Здесь его ждала удача – он устроился работать в лучший парикмахерский салон страны, к Рэймонду Бессону в Мейфэре. Спустя несколько месяцев Бессон предложил Видалу возглавить филиал его парикмахерской в Кардиффе. К 1954 году Сассун уже был готов открыть собственное дело. Ему было 26, у него был план, брат Айвор в качестве бухгалтера, пара желающих вложить в начинание деньги, помещение на Бонд-стрит, 108, и решимость работать до полного успеха.
Тихий и собранный
План Сассуна был поистине революционен – он желал ни много ни мало поставить вверх тормашками всю свою отрасль. «В большинстве салонов, – пояснял он инвесторам, – клиентка говорит парикмахеру, чего ей хочется, и он делает это – даже если результат выходит отвратительным. В моем салоне они будут получать ту стрижку, которую я считаю для них оптимальной. Если кому это не нравится, то пусть идут к другим мастерам. И никаких «да, мадам», «нет, мадам», шарканья ножками и раскланивания. Мы не будем размениваться на комплименты, которые ничего не стоят и ничего не значат. Только обычная, принятая в обществе вежливость. Лучше мы будем концентрироваться на работе. И никаких плюшевых подушечек и церковного благолепия! Кул-джаз и лучшая классическая музыка, Малер и Сибелиус. У нас будет салон, а не морг».
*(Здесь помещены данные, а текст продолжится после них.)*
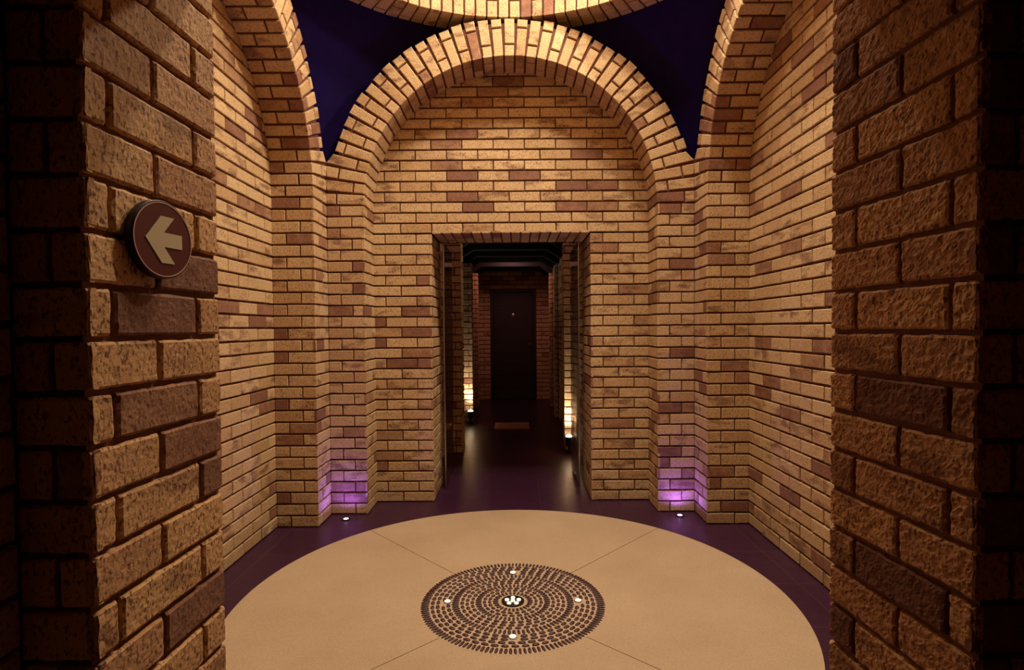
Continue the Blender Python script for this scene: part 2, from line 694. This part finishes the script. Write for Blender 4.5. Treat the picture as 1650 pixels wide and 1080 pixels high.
# rear of that wall, towards the corridor
yb = CY + ND + TH
for (a, b, z0, z1) in ((-1.3, -DW - .01, 0, DH), (DW + .01, 1.3, 0, DH), (-1.3, 1.3, DH, 2.7)):
    mb.quad((CX + a, yb, z0), (CX + b, yb, z0), (CX + b, yb, z1), (CX + a, yb, z1), MORTAR)
struct(mb.build('wall_back'))

for sd in ('left', 'right'):
    mb = MB(); niche_wall(mb, sd, False)
    struct(mb.build('wall_' + sd))

mb = MB(); niche_wall(mb, 'front', True, 0.66); arch(mb, 'front')
for s in (-1, 1):
    pier_half(mb, 'front', s)
pier_half(mb, 'left', -1)
pier_half(mb, 'right', 1)
struct(mb.build('wall_front'))

ARCH_LABEL = {
    'back': 'round brick arch facing the viewer, framing the wall with the doorway',
    'left': 'brick arch curving over the left side wall, seen edge-on',
    'right': 'brick arch curving over the right side wall, seen edge-on'}
for sd in ('back', 'left', 'right'):
    W, inn, U = frame(sd)
    mb = MB(); arch(mb, sd)
    o = mb.build('brick_arch', loc=tuple(W(0, FD, SZ)))
    tag(o, ARCH_LABEL[sd], 'arch', 'brick arches around the round floor')

for (sa, ssa, sb, ssb, lab) in (('back', -1, 'left', 1, 'left corner brick pier, between the left arch and the doorway wall'),
                                ('back', 1, 'right', -1, 'right corner brick pier, between the right arch and the doorway wall')):
    mb = MB()
    pier_half(mb, sa, ssa)
    pier_half(mb, sb, ssb)
    W, inn, U = frame(sa)
    o = mb.build('brick_pier', loc=tuple(W(ssa * FD, FD, 0)))
    tag(o, lab, 'pillar', 'brick piers at the room corners')

# ------------------------------------------------------------------ brick drum ring above the arches
DZ = 3.342
DR0, DR1 = 1.24, 1.485
mb = MB()
N = 104
for k in range(N):
    a0, a1 = 2 * PI * k / N, 2 * PI * (k + 1) / N
    if k % 2:
        rows = [(0, 0.1125)] + [(0.1125 + 0.225 * j, 0.3375 + 0.225 * j) for j in range(6)]
    else:
        rows = [(0.225 * j, 0.225 + 0.225 * j) for j in range(6)] + [(1.35, 1.4625)]
    am = (a0 + a1) / 2
    nn = Vector((-math.cos(am), -math.sin(am), 0))
    g = J / DR0
    p = lambda r, a, z: Vector((CX + r * math.cos(a), CY + r * math.sin(a), z))
    first = brick_color(0.04, 0.35)
    for i, (h0, h1) in enumerate(rows):
        za = DZ + h0 + (J if i else 0)
        zb = DZ + h1 - J
        brick(mb, p(DR0, a1 - g, za), p(DR0, a0 + g, za), p(DR0, a0 + g, zb), p(DR0, a1 - g, zb), nn,
              first if i == 0 else brick_color(0.04, 0.35))
    rj = DR0 + (0.09 if k % 2 else 0.165)
    ro = DR1 + rnd.uniform(-.004, .004)
    for (r0, r1) in ((DR0, rj - J), (rj + J, ro)):
        g0, g1 = J / r0, J / r1
        brick(mb, p(r0, a0 + g0, DZ), p(r0, a1 - g0, DZ), p(r1, a1 - g1, DZ), p(r1, a0 + g1, DZ), (0, 0, -1), first)
for k in range(N):
    a0, a1 = 2 * PI * k / N, 2 * PI * (k + 1) / N
    p = lambda r, a, z: (CX + r * math.cos(a), CY + r * math.sin(a), z)
    mb.quad(p(DR0 + PROT, a0, DZ + PROT), p(DR0 + PROT, a1, DZ + PROT), p(DR0 + PROT, a1, DZ + 1.465), p(DR0 + PROT, a0, DZ + 1.465), MORTAR)
    mb.quad(p(DR0 + PROT, a0, DZ + PROT), p(DR1 - .012, a0, DZ + PROT), p(DR1 - .012, a1, DZ + PROT), p(DR0 + PROT, a1, DZ + PROT), MORTAR)
    mb.quad(p(DR1 - .012, a0, DZ + PROT), p(DR1 - .012, a0, DZ + .25), p(DR1 - .012, a1, DZ + .25), p(DR1 - .012, a1, DZ + PROT), MORTAR)
o = mb.build('brick_ring', loc=(CX, CY, DZ))
tag(o, 'circular ring of upright bricks at the top centre, resting on the arches', 'brick ring')

# violet-blue vault webs between the arches, plaster lid over the drum: the ceiling
mb = MB()
RHO2 = 3.62
NZ, NA = 30, 24
for q in range(4):
    rows = []
    for i in range(NZ + 1):
        z = 2.20 + (DZ + 0.03 - 2.20) * i / NZ
        r = math.sqrt(max(1.0, RHO2 - (z - SZ) ** 2))
        e = math.sqrt(max(0.0, (RO - 0.10) ** 2 - (z - SZ) ** 2))
        e = min(e, 1.2)
        # end angle: the point on the circle of radius r at lateral offset e
        th = math.asin(min(0.7071, e / r))
        row = []
        for k in range(NA + 1):
            a = th + (PI / 2 - 2 * th) * k / NA + q * PI / 2
            row.append((CX + r * math.cos(a), CY + r * math.sin(a), z))
        rows.append(row)
    for i in range(NZ):
        for k in range(NA):
            mb.quad(rows[i][k], rows[i][k + 1], rows[i + 1][k + 1], rows[i + 1][k], VAULT)
# lid
n = 64
prev = None
for (r, z) in ((1.30, DZ + 1.46), (1.1, DZ + 1.6), (0.7, DZ + 1.7), (0.25, DZ + 1.74), (0.001, DZ + 1.75)):
    ring = [(CX + r * math.cos(2 * PI * k / n), CY + r * math.sin(2 * PI * k / n), z) for k in range(n)]
    if prev:
        for k in range(n):
            mb.quad(prev[k], prev[(k + 1) % n], ring[(k + 1) % n], ring[k], PLASTER)
    prev = ring
struct(mb.build('ceiling'))

# ------------------------------------------------------------------ near doorway: rough brick jambs either side of the viewer
YN, YF = 0.771, 1.092      # near and far end of the jambs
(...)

Первой клиенткой, как гласит легенда, была приятельница Сассуна, жившая по соседству певица и актриса Джорджия Браун. Уже очень скоро салон Видала был заполнен кинозвездами, телеведущими и поп-певицами – его метод явно сработал. К 1959 году салон переехал на Нью-Бонд-стрит и стал еще моднее, чем был. К тому же Видал предлагал поистине революционный подход и к самому процессу: вместо сложных, требовавших постоянной укладки причесок, бывших тогда в моде, он предлагал простые геометрические формы, на которые вдохновился, изучая творчество немецких дизайнеров 1920-х годов, знаменитым Баухаузом. Вершиной же его экспериментов стала прическа, созданная в 1963 году по заказу изобретательницы мини-юбки Мэри Куант. Для своего очередного показа она хотела, чтобы у моделей было что-то особенное на голове. «Только не мешай», – ответил Сассун. Вышедшие на показ модели произвели фурор, новая стрижка боб, или, как она известна в наших краях, каре, стала признаком принадлежности к новому миру, миру «веселящегося Лондона» 1960-х.
Помощники у Видала были тоже под стать революционеру – Леонард Льюис, еще один еврейский паренек из Ист-Энда, спустя какое-то время рассорится с боссом и станет не менее знаменитым, чем сам Сассун, Леонардом из Мейфэра. Другой же, бездельник, бабник и денди Найджел Дэвис, был в конце концов с позором выгнан самим Сассуном (он застал сотрудника за занятием сексом с клиенткой прямо в лифте) – спустя несколько лет элегантный распутник, сменив имя на Джастин де Вильнев, станет первооткрывателем и менеджером одной из главных икон моды 1960-х, легендарной Твигги.
Цитадель
В 1965 году Сассун открывает свой первый салон в Нью-Йорке, на Мэдисон-авеню. Он по-прежнему сам обслуживает клиенток (и клиентов – среди них были его старые друзья Майкл Кейн и Теренс Стэмп). Только в 1971 году он решает переключиться на предпринимательство. «Четверти века за парикмахерским креслом для меня достаточно», – объясняет он корреспондентам. В 1973-м на рынок выходят первые продукты для ухода за волосами под его именем. Остальное уже история – и, увы, более интересная для бизнес-издания, чем для нашего журнала: слияния, поглощения, продажи и размещения на бирже. Было, конечно, и личное. Четыре жены, дети, орден Британской империи. Международный центр изучения антисемитизма. Пожертвования на школы и помощь жертвам стихийных бедствий. Тихая смерть любимой мамы в 1997-м (она не дожила до столетия трех лет), трагическая гибель дочери Кати, актрисы и модели, в 2002-м. Сам Видал ушел из этого мира 9 мая 2012 года в своем лос-анджелесском доме в возрасте 84 лет. Незадолго до смерти он принял участие в программе «Необитаемый остров» на радио Би-би-си, где рассказал, что бы взял с собой в робинзонаду. Из музыки он выбрал 8-ю симфонию Малера. Из книг – «Братьев Карамазовых». А из предметов роскоши – набор собственных шампуней. Что, пожалуй, лаконично суммирует все, чем он занимался – и был – всю свою долгую жизнь.